* **Task statement**:
Look through the lines below and extract any with the word "from".

------------------------------------------------------------------------

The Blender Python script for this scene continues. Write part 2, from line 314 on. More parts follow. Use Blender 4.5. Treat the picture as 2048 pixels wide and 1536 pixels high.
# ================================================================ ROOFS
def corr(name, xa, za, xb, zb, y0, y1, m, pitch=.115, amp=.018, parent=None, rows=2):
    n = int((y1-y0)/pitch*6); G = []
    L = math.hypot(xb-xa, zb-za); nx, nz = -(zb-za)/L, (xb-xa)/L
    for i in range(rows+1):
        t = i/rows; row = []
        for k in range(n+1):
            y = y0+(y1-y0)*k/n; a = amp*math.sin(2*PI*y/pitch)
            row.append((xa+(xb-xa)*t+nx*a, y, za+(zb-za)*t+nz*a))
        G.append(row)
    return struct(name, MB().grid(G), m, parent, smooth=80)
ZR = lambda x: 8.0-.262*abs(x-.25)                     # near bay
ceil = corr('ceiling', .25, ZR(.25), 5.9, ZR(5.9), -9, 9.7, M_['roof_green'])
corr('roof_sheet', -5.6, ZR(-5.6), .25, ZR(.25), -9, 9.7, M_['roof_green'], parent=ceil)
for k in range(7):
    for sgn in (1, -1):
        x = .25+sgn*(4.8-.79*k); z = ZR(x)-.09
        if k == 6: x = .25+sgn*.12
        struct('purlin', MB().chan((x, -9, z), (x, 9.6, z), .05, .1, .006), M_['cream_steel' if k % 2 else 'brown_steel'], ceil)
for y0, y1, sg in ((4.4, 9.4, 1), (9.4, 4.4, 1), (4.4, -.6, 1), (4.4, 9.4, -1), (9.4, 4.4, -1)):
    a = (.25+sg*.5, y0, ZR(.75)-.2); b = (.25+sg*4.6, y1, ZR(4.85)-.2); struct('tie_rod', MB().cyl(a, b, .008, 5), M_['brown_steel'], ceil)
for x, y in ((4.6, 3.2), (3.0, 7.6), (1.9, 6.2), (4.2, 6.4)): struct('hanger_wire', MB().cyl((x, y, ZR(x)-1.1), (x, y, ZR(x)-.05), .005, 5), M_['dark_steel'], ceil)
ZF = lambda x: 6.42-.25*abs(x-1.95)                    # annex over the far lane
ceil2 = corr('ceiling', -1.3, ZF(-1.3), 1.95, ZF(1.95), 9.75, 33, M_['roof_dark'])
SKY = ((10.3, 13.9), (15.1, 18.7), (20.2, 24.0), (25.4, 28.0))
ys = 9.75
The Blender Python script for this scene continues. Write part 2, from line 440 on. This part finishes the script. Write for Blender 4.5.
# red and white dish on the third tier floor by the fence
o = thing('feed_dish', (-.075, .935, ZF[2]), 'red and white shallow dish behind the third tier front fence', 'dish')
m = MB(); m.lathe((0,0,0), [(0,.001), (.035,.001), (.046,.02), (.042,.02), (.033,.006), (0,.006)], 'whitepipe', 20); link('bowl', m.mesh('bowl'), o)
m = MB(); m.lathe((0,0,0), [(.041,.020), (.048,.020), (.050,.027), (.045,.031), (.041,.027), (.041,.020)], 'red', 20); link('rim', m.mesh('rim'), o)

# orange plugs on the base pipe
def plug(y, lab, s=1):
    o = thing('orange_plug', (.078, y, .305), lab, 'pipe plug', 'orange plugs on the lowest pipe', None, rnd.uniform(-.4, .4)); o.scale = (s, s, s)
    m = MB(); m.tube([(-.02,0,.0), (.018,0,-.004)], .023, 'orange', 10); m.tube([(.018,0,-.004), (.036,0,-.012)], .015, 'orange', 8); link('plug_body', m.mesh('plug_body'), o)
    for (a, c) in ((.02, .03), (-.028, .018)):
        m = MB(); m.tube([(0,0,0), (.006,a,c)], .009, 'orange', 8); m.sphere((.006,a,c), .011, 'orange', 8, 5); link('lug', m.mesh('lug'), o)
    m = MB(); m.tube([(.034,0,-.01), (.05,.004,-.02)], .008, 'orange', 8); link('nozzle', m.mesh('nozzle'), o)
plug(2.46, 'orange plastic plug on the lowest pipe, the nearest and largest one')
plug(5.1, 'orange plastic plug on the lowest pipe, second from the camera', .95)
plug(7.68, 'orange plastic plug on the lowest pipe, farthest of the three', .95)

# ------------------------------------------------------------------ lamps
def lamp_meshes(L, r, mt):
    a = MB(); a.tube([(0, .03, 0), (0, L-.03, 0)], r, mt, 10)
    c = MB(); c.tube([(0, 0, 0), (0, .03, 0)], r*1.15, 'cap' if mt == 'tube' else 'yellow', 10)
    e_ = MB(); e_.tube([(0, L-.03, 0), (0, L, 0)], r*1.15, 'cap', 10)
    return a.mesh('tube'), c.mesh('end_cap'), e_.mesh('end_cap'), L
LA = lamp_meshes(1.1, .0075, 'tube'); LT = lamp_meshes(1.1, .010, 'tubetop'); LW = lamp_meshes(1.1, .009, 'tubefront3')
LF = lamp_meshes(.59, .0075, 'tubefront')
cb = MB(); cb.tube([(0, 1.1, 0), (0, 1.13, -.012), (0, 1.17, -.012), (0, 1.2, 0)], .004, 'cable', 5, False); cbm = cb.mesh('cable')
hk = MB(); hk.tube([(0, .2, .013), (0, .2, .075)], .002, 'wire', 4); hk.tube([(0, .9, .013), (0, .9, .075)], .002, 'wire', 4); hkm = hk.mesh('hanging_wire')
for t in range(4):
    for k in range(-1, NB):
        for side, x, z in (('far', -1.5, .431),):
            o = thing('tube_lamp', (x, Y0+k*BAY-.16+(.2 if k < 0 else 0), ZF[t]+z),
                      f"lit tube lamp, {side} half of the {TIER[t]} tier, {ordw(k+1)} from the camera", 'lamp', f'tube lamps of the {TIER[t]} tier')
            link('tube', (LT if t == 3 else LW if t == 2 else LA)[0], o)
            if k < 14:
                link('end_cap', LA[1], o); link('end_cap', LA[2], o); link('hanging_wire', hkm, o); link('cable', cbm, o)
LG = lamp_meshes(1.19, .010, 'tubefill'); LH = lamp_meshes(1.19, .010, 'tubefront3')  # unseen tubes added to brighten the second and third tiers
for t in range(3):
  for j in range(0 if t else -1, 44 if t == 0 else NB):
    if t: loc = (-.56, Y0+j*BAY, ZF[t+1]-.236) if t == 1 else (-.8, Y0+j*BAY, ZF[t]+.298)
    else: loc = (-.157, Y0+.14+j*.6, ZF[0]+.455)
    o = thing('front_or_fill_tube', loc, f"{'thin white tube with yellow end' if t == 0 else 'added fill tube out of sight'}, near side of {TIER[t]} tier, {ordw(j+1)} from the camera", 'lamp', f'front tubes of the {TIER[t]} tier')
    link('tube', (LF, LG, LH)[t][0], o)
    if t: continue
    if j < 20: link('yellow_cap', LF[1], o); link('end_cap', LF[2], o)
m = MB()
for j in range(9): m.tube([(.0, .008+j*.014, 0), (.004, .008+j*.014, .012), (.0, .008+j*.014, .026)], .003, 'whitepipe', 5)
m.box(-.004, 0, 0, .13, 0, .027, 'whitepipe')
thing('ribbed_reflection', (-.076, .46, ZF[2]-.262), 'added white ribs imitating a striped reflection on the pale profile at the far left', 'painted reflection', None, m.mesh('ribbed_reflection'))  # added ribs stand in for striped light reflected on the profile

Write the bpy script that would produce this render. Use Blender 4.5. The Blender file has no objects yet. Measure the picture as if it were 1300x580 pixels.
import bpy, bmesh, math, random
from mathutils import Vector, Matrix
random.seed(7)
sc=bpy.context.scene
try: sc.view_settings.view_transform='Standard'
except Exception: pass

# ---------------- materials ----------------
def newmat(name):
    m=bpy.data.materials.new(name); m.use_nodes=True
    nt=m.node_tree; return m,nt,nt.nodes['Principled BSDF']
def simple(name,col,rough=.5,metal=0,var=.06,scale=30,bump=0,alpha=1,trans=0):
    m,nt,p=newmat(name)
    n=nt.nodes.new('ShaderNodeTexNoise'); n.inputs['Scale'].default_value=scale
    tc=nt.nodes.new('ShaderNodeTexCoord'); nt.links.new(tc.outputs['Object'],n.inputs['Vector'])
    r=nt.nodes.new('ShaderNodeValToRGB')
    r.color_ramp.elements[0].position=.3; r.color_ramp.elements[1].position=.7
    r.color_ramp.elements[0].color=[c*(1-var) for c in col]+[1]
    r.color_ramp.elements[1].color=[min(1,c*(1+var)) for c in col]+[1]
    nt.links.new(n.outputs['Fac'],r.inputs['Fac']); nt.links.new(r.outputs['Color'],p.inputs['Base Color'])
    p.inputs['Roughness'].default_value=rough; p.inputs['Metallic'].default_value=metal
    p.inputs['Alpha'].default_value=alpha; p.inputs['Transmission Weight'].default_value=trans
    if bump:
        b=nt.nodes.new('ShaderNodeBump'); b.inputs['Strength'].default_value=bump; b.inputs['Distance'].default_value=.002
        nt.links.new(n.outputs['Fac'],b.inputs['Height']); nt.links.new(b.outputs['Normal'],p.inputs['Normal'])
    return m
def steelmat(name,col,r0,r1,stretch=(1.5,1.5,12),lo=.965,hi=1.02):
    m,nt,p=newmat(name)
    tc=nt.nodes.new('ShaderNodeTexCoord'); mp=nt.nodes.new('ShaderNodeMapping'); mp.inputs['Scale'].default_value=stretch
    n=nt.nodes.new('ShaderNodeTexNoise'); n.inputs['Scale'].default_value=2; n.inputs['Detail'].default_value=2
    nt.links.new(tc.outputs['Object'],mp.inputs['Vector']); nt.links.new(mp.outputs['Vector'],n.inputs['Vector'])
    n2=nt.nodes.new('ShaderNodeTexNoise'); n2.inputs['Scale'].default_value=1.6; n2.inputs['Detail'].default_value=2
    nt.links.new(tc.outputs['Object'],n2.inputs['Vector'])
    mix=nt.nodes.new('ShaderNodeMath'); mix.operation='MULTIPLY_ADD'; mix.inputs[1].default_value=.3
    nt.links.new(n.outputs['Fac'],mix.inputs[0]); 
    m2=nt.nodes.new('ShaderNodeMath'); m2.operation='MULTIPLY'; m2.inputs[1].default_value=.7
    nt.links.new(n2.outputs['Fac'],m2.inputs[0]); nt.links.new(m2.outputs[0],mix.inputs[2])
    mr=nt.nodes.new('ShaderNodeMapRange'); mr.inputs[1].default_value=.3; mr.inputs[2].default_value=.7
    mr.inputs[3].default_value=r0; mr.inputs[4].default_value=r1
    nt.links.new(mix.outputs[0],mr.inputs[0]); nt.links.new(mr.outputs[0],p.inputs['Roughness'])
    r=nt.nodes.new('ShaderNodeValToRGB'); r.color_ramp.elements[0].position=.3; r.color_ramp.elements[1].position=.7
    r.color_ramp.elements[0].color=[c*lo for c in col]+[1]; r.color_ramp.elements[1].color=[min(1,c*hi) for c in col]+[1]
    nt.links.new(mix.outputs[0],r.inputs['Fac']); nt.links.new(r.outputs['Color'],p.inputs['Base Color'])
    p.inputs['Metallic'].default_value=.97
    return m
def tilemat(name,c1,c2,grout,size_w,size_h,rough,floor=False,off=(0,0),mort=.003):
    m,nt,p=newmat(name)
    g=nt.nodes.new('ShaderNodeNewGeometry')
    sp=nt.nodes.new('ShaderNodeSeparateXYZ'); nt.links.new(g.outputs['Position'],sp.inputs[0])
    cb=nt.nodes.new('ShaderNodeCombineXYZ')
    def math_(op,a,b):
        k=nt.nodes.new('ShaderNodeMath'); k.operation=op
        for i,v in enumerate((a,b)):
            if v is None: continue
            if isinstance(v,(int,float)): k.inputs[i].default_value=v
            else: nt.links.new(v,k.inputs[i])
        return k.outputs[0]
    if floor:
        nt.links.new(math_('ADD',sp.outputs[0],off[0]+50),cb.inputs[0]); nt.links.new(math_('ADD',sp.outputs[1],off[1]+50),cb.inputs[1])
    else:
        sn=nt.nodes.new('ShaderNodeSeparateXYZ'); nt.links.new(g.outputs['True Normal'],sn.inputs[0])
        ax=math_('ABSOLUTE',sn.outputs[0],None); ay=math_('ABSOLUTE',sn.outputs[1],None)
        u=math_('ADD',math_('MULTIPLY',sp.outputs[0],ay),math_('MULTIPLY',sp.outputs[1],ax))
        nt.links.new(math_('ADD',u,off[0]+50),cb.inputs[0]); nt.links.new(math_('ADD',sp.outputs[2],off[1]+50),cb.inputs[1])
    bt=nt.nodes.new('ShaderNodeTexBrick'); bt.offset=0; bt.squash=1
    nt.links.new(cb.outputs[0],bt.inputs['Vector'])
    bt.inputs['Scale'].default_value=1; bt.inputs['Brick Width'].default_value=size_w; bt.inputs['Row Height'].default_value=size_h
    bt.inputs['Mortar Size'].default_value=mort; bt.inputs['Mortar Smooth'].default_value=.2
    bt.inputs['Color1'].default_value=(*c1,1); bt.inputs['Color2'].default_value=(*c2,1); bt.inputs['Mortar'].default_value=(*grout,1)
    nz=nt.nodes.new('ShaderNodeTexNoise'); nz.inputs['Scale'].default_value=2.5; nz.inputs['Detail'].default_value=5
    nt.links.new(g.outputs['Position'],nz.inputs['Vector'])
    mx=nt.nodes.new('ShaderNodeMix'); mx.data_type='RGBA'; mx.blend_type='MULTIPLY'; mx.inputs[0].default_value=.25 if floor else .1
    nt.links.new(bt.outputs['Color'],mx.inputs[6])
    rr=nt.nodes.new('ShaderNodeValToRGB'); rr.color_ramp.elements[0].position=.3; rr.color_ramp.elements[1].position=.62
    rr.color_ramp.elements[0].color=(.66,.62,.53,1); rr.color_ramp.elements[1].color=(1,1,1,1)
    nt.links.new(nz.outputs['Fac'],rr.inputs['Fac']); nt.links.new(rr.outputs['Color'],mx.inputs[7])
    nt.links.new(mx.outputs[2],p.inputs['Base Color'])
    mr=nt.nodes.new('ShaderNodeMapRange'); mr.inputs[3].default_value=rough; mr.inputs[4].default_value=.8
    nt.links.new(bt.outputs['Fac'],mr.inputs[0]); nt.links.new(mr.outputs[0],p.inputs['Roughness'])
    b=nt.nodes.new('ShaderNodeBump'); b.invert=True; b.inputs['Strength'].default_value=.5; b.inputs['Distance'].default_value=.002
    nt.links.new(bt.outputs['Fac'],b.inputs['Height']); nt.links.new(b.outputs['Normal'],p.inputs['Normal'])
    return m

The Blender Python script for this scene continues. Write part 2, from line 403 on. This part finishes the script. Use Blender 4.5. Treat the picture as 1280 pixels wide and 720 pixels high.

------------------------------------------------------------------------

* **Response for this exercise**:
The Blender Python script for this scene continues. Write part 2, from line 314 on. More parts follow. Use Blender 4.5. Treat the picture as 2048 pixels wide and 1536 pixels high.
The Blender Python script for this scene continues. Write part 2, from line 440 on. This part finishes the script. Write for Blender 4.5.
plug(5.1, 'orange plastic plug on the lowest pipe, second from the camera', .95)
                      f"lit tube lamp, {side} half of the {TIER[t]} tier, {ordw(k+1)} from the camera", 'lamp', f'tube lamps of the {TIER[t]} tier')
    o = thing('front_or_fill_tube', loc, f"{'thin white tube with yellow end' if t == 0 else 'added fill tube out of sight'}, near side of {TIER[t]} tier, {ordw(j+1)} from the camera", 'lamp', f'front tubes of the {TIER[t]} tier')
from mathutils import Vector, Matrix
The Blender Python script for this scene continues. Write part 2, from line 403 on. This part finishes the script. Use Blender 4.5. Treat the picture as 1280 pixels wide and 720 pixels high.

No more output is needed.